I like horsey books. I loved Seabiscuit, read it like it was a race.
This book right here, was a slog. Compared to Seabiscuit, it was more like the horse Yellow Hand, who finished 100 lengths behind M o' W in a race.
It took me 3 tries and a couple of years to finish this book and the reason is that it does not tell a story. It more or less recounts facts, trivia and races. It lacks a narrow focus and just throws so many names (horse names, trainer names, owner names, racetrack names, jockey names) that I found that the only way to finish it was to just keep going. "Who the hell is Donut's Revenge and what races has he won?" I sometimes got whiplash when from one paragraph to the next she would change the subject so radically that I would have to backtrack to see if I had missed something.
Most annoying of all are the units of measurements.
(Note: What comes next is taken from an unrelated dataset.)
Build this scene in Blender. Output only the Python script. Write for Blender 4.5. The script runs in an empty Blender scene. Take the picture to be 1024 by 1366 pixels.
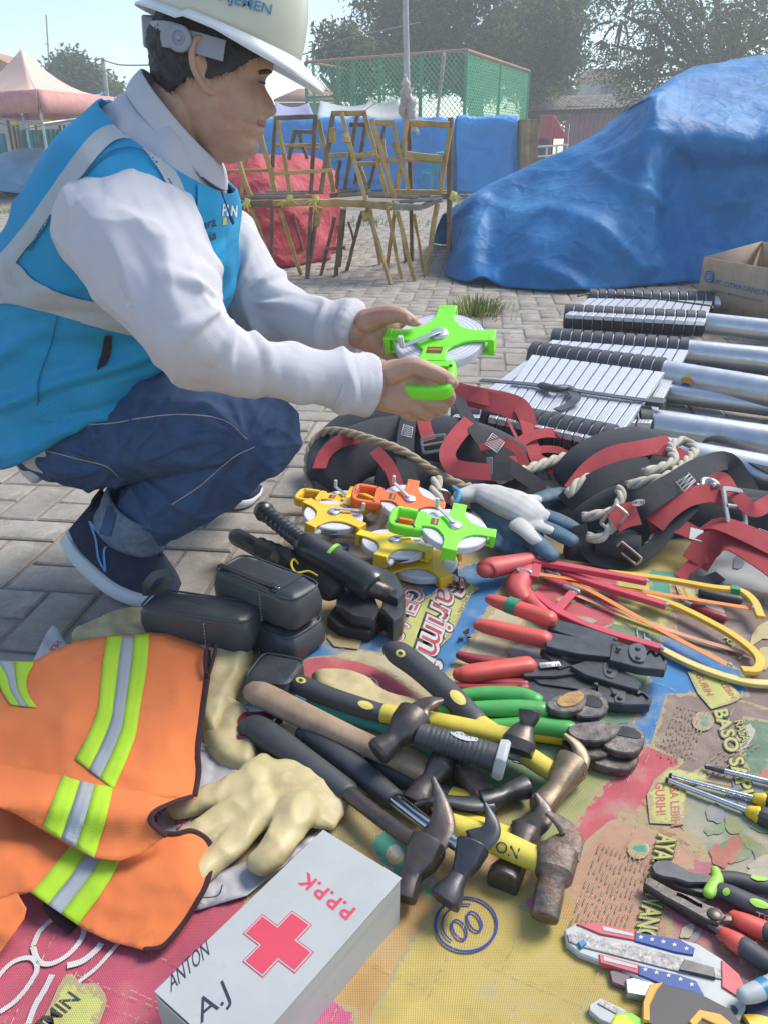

Going back and forth between furlongs and miles and 18/57ths of a quantum-yard and what horse could race a parsec in how many quasi-nano-molecular-sheep-intestine-digestions (a measure of time in horse racing). It became really meaningless to try to guess if 7/8ths of a furlong in .23 and 1/5 was impressive or not. She told me it was, so...okay. I understand this is how things were measured in 1920, but it made reading feel like homework.
Now, the story of the horse is interesting, but not even that interesting. Man o' War was a superb horse and once people realize this, he mostly runs by himself, because nobody wants to challenge the sure-thing. (*Stifles huge yawn*) The biggest setback this wonder-equine ever suffers is losing a shoe here and there. Worst of all, the big showdown at the end of the book, the match race against the one horse who can beat him (!) is an absolute let down. Allow me to replay it for you: And they're off! Man o' War takes the lead. He keeps the lead. The other horse never challenges him. Man o' War wins. Yay.
I finished this book out of stubborness. I was given 2 copies of this book at 2 different times (gave one of them away, will probably donate this copy, too) and it felt disrespectful to not read it all. Otherwise I probably would have stopped for good.
Unless you're really into horse racing, I can't recommend this one. Though if you do pick it up, it's a (relative) breeze, at 280 pages.